My sister, who was labeled as a failure by the public school system, went on to thrive at SVS. She danced in the ballet studio, learned to develop her own photographs in the darkroom, and read voraciously. She never took another math class after leaving Latin School in the eighth grade, or an English, or Science class for that matter. These are considered the fundamentals of education and yet without them my sister has not only performed sufficiently, she has excelled. Ironically, our divergent paths brought both my sister and me to Northeastern University. Despite my abundance of traditional academic training and her lack thereof, we both managed to make the Dean's List and graduate. Her experiences stand up strongly against the argument that there are basic academic standards that all students need in order to succeed. In fact her experiences support those assertions of Carl Rogers and Jerome Freiberg that the most vital skills a student needs are internal motivation, and the ability to investigate the questions that arise in the world around them, think critically, and learn independently.

Although my sister's story and perhaps even her school may seem like oddities, an isolated place or instance of extreme practice that happened to work for one student, it is not. The Sudbury Valley School, which was founded in 1964, has served as a model, and there is now a very small but steadily growing web of schools across the United States that practice this approach. Some have copied the Sudbury model exactly while others have formed variations, taking what seemed viable for the time and place in which the school was founded. Such schools include the Alpine Valley School in Colorado, the Booroobin Sudbury School in Australia, and the Evergreen Sudbury School in Maine.

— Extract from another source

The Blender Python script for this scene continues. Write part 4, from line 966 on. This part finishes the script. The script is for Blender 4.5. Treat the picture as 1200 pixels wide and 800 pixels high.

Massachusetts seems intent on continuing on its current path towards an educational system in which accountability and standards through high-stakes testing are the goals instead of student learning. Accountability and standards are certainly worth striving for, but not when the methods of achieving them, namely the MCAS, serves to punish students by denying them diplomas rather than serving to reform schools and teachers thatare failing students. If this system remains intact, Sudbury Valley, a place which practices self-directed learning, democratic administration, and freedom to make any choice and handle the consequences that follow, is the only kind of place of education in which I can see myself, not as a teacher but as a member of a community of learning. At this point, all other options seem to put my philosophy in direct conflict with the goals and mandates of the school system, and therefore excludes teaching in a public school as an option for me.